The C-major finale assumes the form of a theme with eight variations. Once again, the two movements relate to one another through the C tonality, thus suggesting a minimum pause between movements, which Nissman takes. The architectural plan is easy to discover: eight variations on a triple-time theme, with a coda. However, the piece abounds in rhythmic and psychological complexity. I've known it for decades and have never really “gotten” it. If the first movement is a gremlin, this one's a sphinx. On top of that, it also presents radically new ideas, some of which don't reappear for a century.
The theme is simple enough, split in two parts, both repeated. The first is in Beethoven's “noble” vein – the wise man serene on the mountain and thinking great thoughts. The second introduces tension with slightly darker harmonies, but eventually serenity returns.
The variations begin as a variation set, but clearly the composer has conceived them as a rhetorical whole. The first four, for example, share the same basic pulse, despite differing rhythms and tone. A pastoral variation leads to a “fantastic” one, anticipating the capricious moods of Schumann. Many have commented on the jazzy nature of the third variation, mainly because of the “Charleston” rhythm in its opening strain. The fourth murmurs, and each measure subdivides into an unusual 27 beats (triple-time, triply divided twice, for those of you keeping score at home).
From here, however, the movement becomes less like a strict variation set and more like a fantasia. The demarcation lines blur, each variation line becoming less compartmentalized. Furthermore, both halves of the theme aren't always present. The composer probes more deeply. I can characterize the turns in the narrative, but I admit to being psychologically at sea. Beethoven here seems to be talking intently to himself. The fifth variation links to its predecessor by retaining the 27 mensural subdivisions of the previous section, but it has a gossamer texture. A “tolling” variation follows, resolving into meditation. It dissolves into an impassioned variation that forms the climax of the movement. After, that Beethoven gives us a breather with the last variation, followed by a short coda, where the iconic main gesture of the theme sounds for the last time.

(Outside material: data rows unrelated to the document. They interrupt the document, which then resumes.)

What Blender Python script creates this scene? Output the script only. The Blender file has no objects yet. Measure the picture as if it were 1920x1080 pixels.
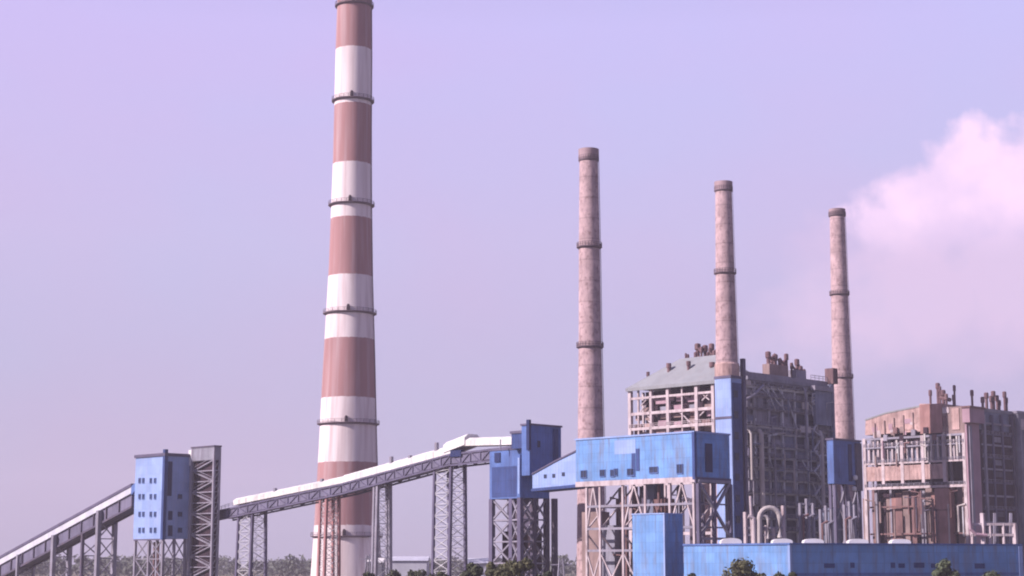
import bpy, math, random
from mathutils import Vector
R = math.radians
S = bpy.context.scene
COL = S.collection
rnd = random.Random(7)

# ------------------------------------------------------------------ camera
FPX = 3270.0                       # focal length in pixels of the 1920 wide photo
CAM = Vector((0, 0, 12.0)); PITCH = R(8.97)
cd = bpy.data.cameras.new('camera'); cam = bpy.data.objects.new('camera', cd); COL.objects.link(cam)
cam.location = CAM; cam.rotation_euler = (R(90) + PITCH, 0, 0)
cd.sensor_width = 36; cd.lens = FPX / 1920 * 36; cd.clip_start = 1; cd.clip_end = 60000
S.camera = cam
# ------------------------------------------------------------------ world: hazy lilac afternoon sky
SUN_EL = R(33); SUN_AZ = R(-70)    # azimuth from the direction towards the camera, negative = left
sdir = Vector((math.sin(SUN_AZ) * math.cos(SUN_EL), -math.cos(SUN_AZ) * math.cos(SUN_EL), math.sin(SUN_EL)))
W = bpy.data.worlds.new('World'); S.world = W; W.use_nodes = True
nt = W.node_tree; N = nt.nodes; L = nt.links; N.clear()
def nn(t, **k):
    n = N.new(t)
    for a, b in k.items(): setattr(n, a, b)
    return n
out = nn('ShaderNodeOutputWorld'); bg = nn('ShaderNodeBackground'); bg.inputs['Strength'].default_value = 0.0715
L.new(bg.outputs[0], out.inputs[0])
sky = nn('ShaderNodeTexSky', sky_type='NISHITA'); sky.sun_disc = False
sky.sun_elevation = SUN_EL; sky.sun_rotation = math.atan2(sdir.x, sdir.y); sky.dust_density = 3.0; sky.air_density = 1.2
geo = nn('ShaderNodeNewGeometry'); sep = nn('ShaderNodeSeparateXYZ')
tc = nn('ShaderNodeTexCoord'); L.new(tc.outputs['Generated'], sep.inputs[0])
def math_(op, a, b=None, clamp=False):
    m = nn('ShaderNodeMath', operation=op); m.use_clamp = clamp
    for i, v in enumerate((a, b)):
        if v is None: continue
        if isinstance(v, (int, float)): m.inputs[i].default_value = v
        else: L.new(v, m.inputs[i])
    return m.outputs[0]
ramp = nn('ShaderNodeValToRGB'); L.new(sep.outputs['Z'], ramp.inputs[0])
cr = ramp.color_ramp; cr.elements[0].position = 0.0; cr.elements[1].position = 1.0
SKYC = [(0.0, (4.45, 4.15, 5.9)), (0.08, (5.4, 4.85, 7.4)), (0.18, (6.3, 5.5, 8.6)), (0.30, (6.5, 5.7, 9.9)), (0.45, (3.6, 3.5, 7.0)), (1.0, (1.3, 1.6, 4.2))]
def setramp(cr, st):
    while len(cr.elements) > 2: cr.elements.remove(cr.elements[-1])
    cr.elements[0].position = st[0][0]; cr.elements[0].color = (*st[0][1], 1)
    cr.elements[1].position = st[-1][0]; cr.elements[1].color = (*st[-1][1], 1)
    for p, c in st[1:-1]: e = cr.elements.new(p); e.color = (*c, 1)
setramp(cr, SKYC)
# faint large mottling of the haze, pinker and bluer patches
noi = nn('ShaderNodeTexNoise'); noi.inputs['Scale'].default_value = 5.0; noi.inputs['Detail'].default_value = 3
mapn = nn('ShaderNodeMapping'); mapn.inputs['Scale'].default_value = (1, 1, 1.7); L.new(tc.outputs['Generated'], mapn.inputs[0]); L.new(mapn.outputs[0], noi.inputs['Vector'])
mix1 = nn('ShaderNodeMix', data_type='RGBA', blend_type='MULTIPLY'); mix1.inputs[0].default_value = 1.0
r2 = nn('ShaderNodeValToRGB'); setramp(r2.color_ramp, [(0.36, (1.03, 0.975, 1.0)), (0.64, (0.965, 1.02, 1.03))])
L.new(noi.outputs[0], r2.inputs[0]); vd = nn('ShaderNodeVectorMath', operation='DOT_PRODUCT'); L.new(tc.outputs['Generated'], vd.inputs[0]); vd.inputs[1].default_value = (.75, -.66, 0)
mrs = nn('ShaderNodeMapRange'); mrs.interpolation_type = 'SMOOTHSTEP'; mrs.inputs['From Min'].default_value = -.05; mrs.inputs['From Max'].default_value = .8; mrs.inputs['To Min'].default_value = 1; mrs.inputs['To Max'].default_value = .52  # dims the unseen sky behind right, added to weaken fill on shaded faces
L.new(vd.outputs['Value'], mrs.inputs['Value'])
hsk = nn('ShaderNodeHueSaturation'); L.new(ramp.outputs[0], hsk.inputs['Color']); L.new(mrs.outputs[0], hsk.inputs['Value'])
L.new(hsk.outputs[0], mix1.inputs[6]); L.new(r2.outputs[0], mix1.inputs[7])
# a little of the physical sky
mix2 = nn('ShaderNodeMix', data_type='RGBA'); mix2.inputs[0].default_value = 0.12
L.new(mix1.outputs[2], mix2.inputs[6]); L.new(sky.outputs[0], mix2.inputs[7])
# cumulus bank low in the right-hand sky: az / el coordinates of the view direction
az = math_('ARCTAN2', sep.outputs['X'], sep.outputs['Y']); el = math_('ARCSINE', sep.outputs['Z'])
comb = nn('ShaderNodeCombineXYZ'); L.new(az, comb.inputs[0]); L.new(el, comb.inputs[1])
cn = nn('ShaderNodeTexNoise'); cn.inputs['Scale'].default_value = 21; cn.inputs['Detail'].default_value = 7; cn.inputs['Roughness'].default_value = 0.5
L.new(comb.outputs[0], cn.inputs['Vector'])
disp = math_('MULTIPLY', math_('SUBTRACT', cn.outputs[0], 0.5), 0.045)
cn2 = nn('ShaderNodeTexNoise'); cn2.inputs['Scale'].default_value = 55; cn2.inputs['Detail'].default_value = 5
L.new(comb.outputs[0], cn2.inputs['Vector'])
disp = math_('ADD', disp, math_('MULTIPLY', math_('SUBTRACT', cn2.outputs[0], 0.5), 0.032))
def blob(a, e, ra, re, lo=0.15, hi=1.0):
    da = math_('DIVIDE', math_('SUBTRACT', az, a), ra); de = math_('DIVIDE', math_('SUBTRACT', el, e), re)
    d = math_('SQRT', math_('ADD', math_('MULTIPLY', da, da), math_('MULTIPLY', de, de)))
    return math_('SUBTRACT', 1.0, d)
def azel(px, py):
    x = (px - 960) / FPX; y = (540 - py) / FPX
    d = Vector((x, math.cos(PITCH) - y * math.sin(PITCH), math.sin(PITCH) + y * math.cos(PITCH))).normalized()
    return math.atan2(d.x, d.y), math.asin(d.z)
def cloud(blobs, gain):
    acc = None
    for px, py, rx, ry in blobs:
        a, e = azel(px, py)
        b = math_('MULTIPLY', blob(a, e, rx / FPX, ry / FPX), min(rx, ry) / FPX)
        acc = b if acc is None else math_('MAXIMUM', acc, b)
    return math_('MULTIPLY', math_('ADD', acc, disp), gain, clamp=True)
c1 = cloud([(1810, 350, 118, 112), (1735, 385, 120, 105), (1890, 355, 130, 120), (1985, 345, 150, 140), (1790, 425, 130, 90), (1655, 425, 90, 75), (1870, 400, 130, 120), (1740, 440, 140, 90)], 80.0)
c2 = cloud([(1650, 500, 190, 110), (1760, 540, 260, 170), (1525, 512, 80, 44), (1900, 520, 240, 190), (1600, 610, 230, 130)], 30.0)
c3 = cloud([(70, 260, 260, 130)], 6.0)
mixc2 = nn('ShaderNodeMix', data_type='RGBA'); L.new(math_('MULTIPLY', c2, 0.48), mixc2.inputs[0]); L.new(mix2.outputs[2], mixc2.inputs[6]); mixc2.inputs[7].default_value = (9.4, 6.7, 9.0, 1)
mixc3 = nn('ShaderNodeMix', data_type='RGBA'); L.new(math_('MULTIPLY', c3, 0.08), mixc3.inputs[0]); L.new(mixc2.outputs[2], mixc3.inputs[6]); mixc3.inputs[7].default_value = (8.0, 5.9, 8.4, 1)
shade = nn('ShaderNodeValToRGB'); setramp(shade.color_ramp, [(0.36, (8.6, 6.6, 9.6)), (0.58, (11.3, 8.2, 10.8))]); L.new(cn.outputs[0], shade.inputs[0])
_, e0 = azel(1800, 500); _, e1_ = azel(1800, 385)
fade = nn('ShaderNodeMapRange'); fade.interpolation_type = 'SMOOTHSTEP'; fade.inputs['From Min'].default_value = e0; fade.inputs['From Max'].default_value = e1_; L.new(el, fade.inputs['Value'])
c1 = math_('MULTIPLY', c1, fade.outputs[0])
mixc1 = nn('ShaderNodeMix', data_type='RGBA'); L.new(math_('MULTIPLY', c1, 0.9), mixc1.inputs[0]); L.new(mixc3.outputs[2], mixc1.inputs[6]); L.new(shade.outputs[0], mixc1.inputs[7])
L.new(mixc1.outputs[2], bg.inputs[0])
# ------------------------------------------------------------------ sun
sd = bpy.data.lights.new('sun', 'SUN'); sd.energy = 5.0; sd.angle = R(0.6); sd.color = (1.0, 0.86, 0.82)
so = bpy.data.objects.new('sun', sd); COL.objects.link(so); so.rotation_euler = sdir.to_track_quat('Z', 'Y').to_euler(); so.location = (-200, -100, 300)
S.view_settings.view_transform = 'Standard'; S.view_settings.look = 'None'; S.view_settings.exposure = 0.52; S.view_settings.gamma = 1
S.render.engine = 'CYCLES'; S.cycles.use_denoising = True; S.cycles.filter_width = 2.0
S.cycles.max_bounces = 6; S.cycles.volume_bounces = 1

# ------------------------------------------------------------------ geometry of the view: a pixel of the photo and a distance give a point
def ray(px, py):
    x = (px - 960) / FPX; y = (540 - py) / FPX
    return Vector((x, math.cos(PITCH) - y * math.sin(PITCH), math.sin(PITCH) + y * math.cos(PITCH)))
def at(px, py, Y):
    d = ray(px, py); return CAM + d * (Y / d.y)
E1 = Vector((math.sqrt(.5), math.sqrt(.5), 0))      # grid axis: right and back
E2 = Vector((-math.sqrt(.5), math.sqrt(.5), 0))     # grid axis: left and back
UP = Vector((0, 0, 1))
class Frame:
    """a building grid with its near corner at C; u runs left-back, v runs right-back"""
    def __init__(s, px, py, Y, e1=E1, e2=E2):
        p = at(px, py, Y); s.C = Vector((p.x, p.y, 0)); s.e1 = e1; s.e2 = e2
    def P(s, u, v, z): return s.C + s.e2 * u + s.e1 * v + UP * z
    def _hit(s, px, py, O, d):
        r = ray(px, py); den = r.x * d.y - r.y * d.x
        ox, oy = O.x - CAM.x, O.y - CAM.y
        t = (ox * d.y - oy * d.x) / den; k = (ox * r.y - oy * r.x) / den
        return k, CAM.z + r.z * t
    def U(s, px, py, v=0): return s._hit(px, py, s.P(0, v, 0), s.e2)      # -> (u, z) on the left face
    def V(s, px, py, u=0): return s._hit(px, py, s.P(u, 0, 0), s.e1)      # -> (v, z) on the right face

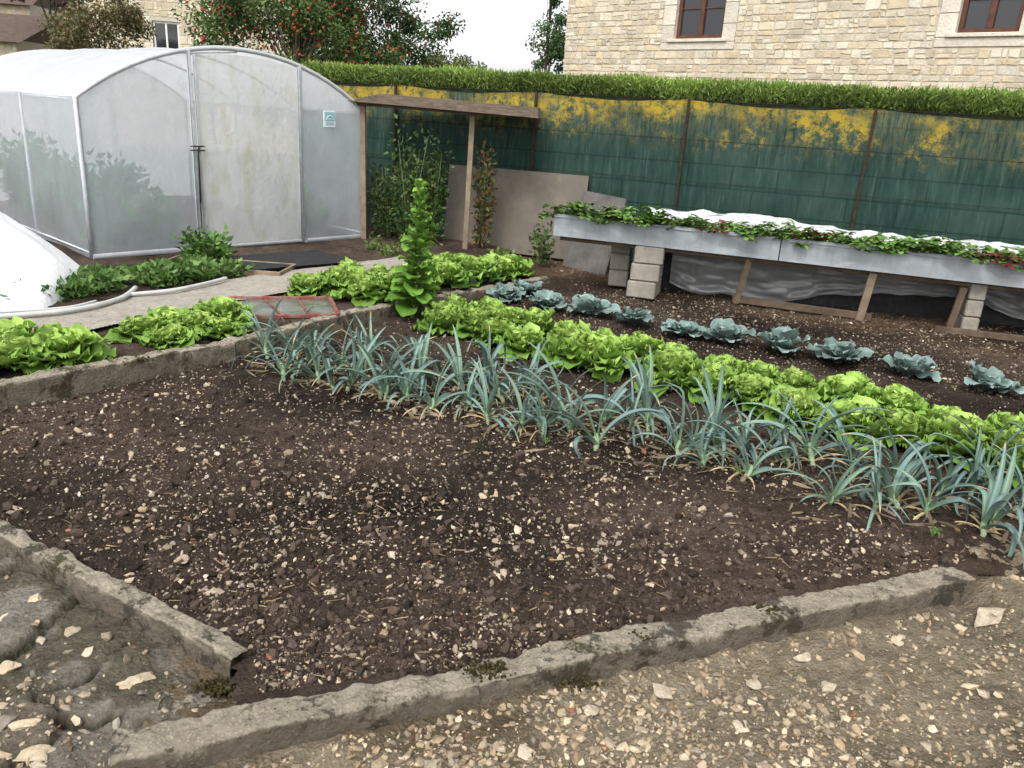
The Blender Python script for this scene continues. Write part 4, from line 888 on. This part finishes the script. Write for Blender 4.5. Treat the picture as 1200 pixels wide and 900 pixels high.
# ------------------------------------------------------------------ trees
def tree(name,loc,h,rx,ry,rz,zc,nclump,nleaf,ls,cols,lab,cat,trunk=.15,fruit=0,clr=.55):
    e=empty(name,loc); tag(e,lab,cat); mb=MB(); top=zc+rz*.4
    V,F=tube([(0,0,-.2),(.05,.02,h*.15),(-.04,.05,zc*.6),(0,0,top)],[trunk*1.2,trunk,trunk*.65,trunk*.15],9); mb.add(V,F)
    cl=[]
    for i in range(nclump):
        d=rg.normal(size=3); d/=np.linalg.norm(d); q=rg.uniform(.25,1)**.5; c=np.array([rx,ry,rz])*d*q; c[2]+=zc; cl.append(c)
        if i%3==0:
            zb=max(.4,min(top,lerp(zc*.45,c[2],.5))); m1=np.array([c[0]*.45,c[1]*.45,lerp(zb,c[2],.55)])
            V,F=tube([(0,0,zb*.8),tuple(m1),tuple(c)],[trunk*.3,trunk*.18,trunk*.05],5,False); mb.add(V,F)
    mb.obj("trunk",M_bark,True,e)
    cl=np.array(cl); w=rg.integers(0,nclump,nleaf); sh=rg.uniform(.5,1.3,nclump)
    off=rg.normal(size=(nleaf,3)); off/=np.linalg.norm(off,axis=1)[:,None]; off*=(rg.random(nleaf)**.5)[:,None]*clr*sh[w][:,None]*np.array([1,1,.75])
    P=cl[w]+off; d=off+rg.normal(size=(nleaf,3))*.35-np.array([0,0,.15])
    up=np.clip(off[:,2]/(clr*.7),-1,1); c=np.array(cols)[rg.integers(0,len(cols),nleaf)]*(rg.uniform(.6,1.3,nleaf)*(1+.35*up)*(.8+.4*(sh[w]-.5)))[:,None]
    mb=MB(); scat(mb,LF,P,ls*rg.uniform(.7,1.3,nleaf),dirmat(d),c); mb.obj("crown",M_tree,True,e)
    if fruit:
        mb=MB(); w=rg.integers(0,nclump,fruit); o2=rg.normal(size=(fruit,3)); o2/=np.linalg.norm(o2,axis=1)[:,None]; o2*=clr*sh[w][:,None]*.85
        P=cl[w]+o2; scat(mb,I2,P,.026*rg.uniform(.8,1.2,fruit),rotz_any(fruit),np.ones((fruit,3))); f=mb.obj("apples",M_apple,True,e); f["kind"]="stuff"
tree("apple_tree",(-4.75,17.5,-.15),5.5,2.25,2.2,1.75,3.0,100,40000,.08,[(.05,.09,.02),(.07,.12,.03),(.10,.15,.04)],"spreading apple tree laden with small red apples","tree",.11,1300)
tree("apple_tree",(-3.0,19.5,-.15),4.2,1.25,1.2,1.4,3.1,36,13000,.08,[(.04,.08,.02),(.06,.11,.03)],"smaller dark green tree behind the hedge","tree",.08,120,.45)
tree("olive_brown_tree",(-11.9,24,-.15),5,1.35,1.3,1.3,3.1,34,12000,.09,[(.14,.12,.05),(.18,.13,.07),(.1,.11,.04)],"small tree with thin brownish olive foliage","tree",.08,0,.45)
tree("purple_plum_tree",(-17.5,31.5,-.15),7,2.2,2.0,1.3,5.9,30,9000,.11,[(.07,.03,.035),(.1,.045,.05)],"tree with dark purple foliage","tree",.1)
tree("slim_poplar",(.38,22,-.15),7,.40,.42,3.4,4.0,70,13000,.075,[(.07,.12,.04),(.1,.16,.055)],"slender upright green tree beside the stone house","tree",.05,0,.3)
for (x,y,h,zc) in [(.1,15.5,.6,1.85),(-1.0,17,.9,1.95),(-.3,18.5,.8,1.9),(-1.7,19,.8,2.4),(-7.5,20,1.0,2.3)]:
    tree("shrub",(x,y,-.15),2.8,h*1.1,h,.6,zc,22,7000,.065,[(.08,.10,.03),(.12,.14,.05)],"rounded olive-green shrub behind the hedge","shrub",.04,0,.32)

# ------------------------------------------------------------------ light, sky, camera
el,az=math.radians(50),math.radians(200)
w=D.worlds.new("World"); SC.world=w; w.use_nodes=True; nt=w.node_tree; nt.nodes.clear()
sk=nt.nodes.new('ShaderNodeTexSky'); sk.sky_type='NISHITA'; sk.sun_disc=False; sk.sun_elevation=el; sk.sun_rotation=az; sk.dust_density=3; sk.air_density=1
hs=nt.nodes.new('ShaderNodeHueSaturation'); hs.inputs['Saturation'].default_value=.12; hs.inputs['Value'].default_value=2.15
bg=nt.nodes.new('ShaderNodeBackground'); bg.inputs['Strength'].default_value=.15; ow=nt.nodes.new('ShaderNodeOutputWorld')
nt.links.new(sk.outputs[0],hs.inputs['Color']); nt.links.new(hs.outputs[0],bg.inputs[0]); nt.links.new(bg.outputs[0],ow.inputs[0])
sl=D.lights.new("sun","SUN"); sl.energy=1.5; sl.angle=math.radians(12); sl.color=(1,.96,.9); so=D.objects.new("sun",sl); link(so)
dv=Vector((math.sin(az)*math.cos(el),math.cos(az)*math.cos(el),math.sin(el))); so.rotation_euler=dv.to_track_quat('Z','Y').to_euler(); so.location=dv*20
cam=D.cameras.new("camera"); co_=D.objects.new("camera",cam); link(co_); SC.camera=co_
cam.sensor_width=36; cam.lens=36*942/1200; cam.clip_end=2000; cam.clip_start=.05
p=math.atan(315/942); r=.062
f=Vector((0,math.cos(p),-math.sin(p))); u0=Vector((0,math.sin(p),math.cos(p))); r0=Vector((1,0,0))
Rr=r0*math.cos(r)+u0*math.sin(r); Uu=u0*math.cos(r)-r0*math.sin(r)
co_.matrix_world=Matrix(((Rr.x,Uu.x,-f.x,0),(Rr.y,Uu.y,-f.y,0),(Rr.z,Uu.z,-f.z,1.65),(0,0,0,1)))
SC.view_settings.view_transform='Standard'; SC.view_settings.look='None'; SC.view_settings.exposure=0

Nissman nails the conceptually easier first movement. She brings her considerable shaping power to the second and makes it into a coherent whole. Her rhetorical builds and fades can make you catch your breath. She has superb, sure dramatic instinct. I think her one of the finest Beethoven interpreters, a great musical mind who also has a beautiful, finished technique. Her command of piano color ravishes all by itself. The team of Bill Purse and David Barr, her producer and technician respectively, have contributed mightily to one of the best piano recordings I've ever heard. I've heard many pianists play these works, none better than her.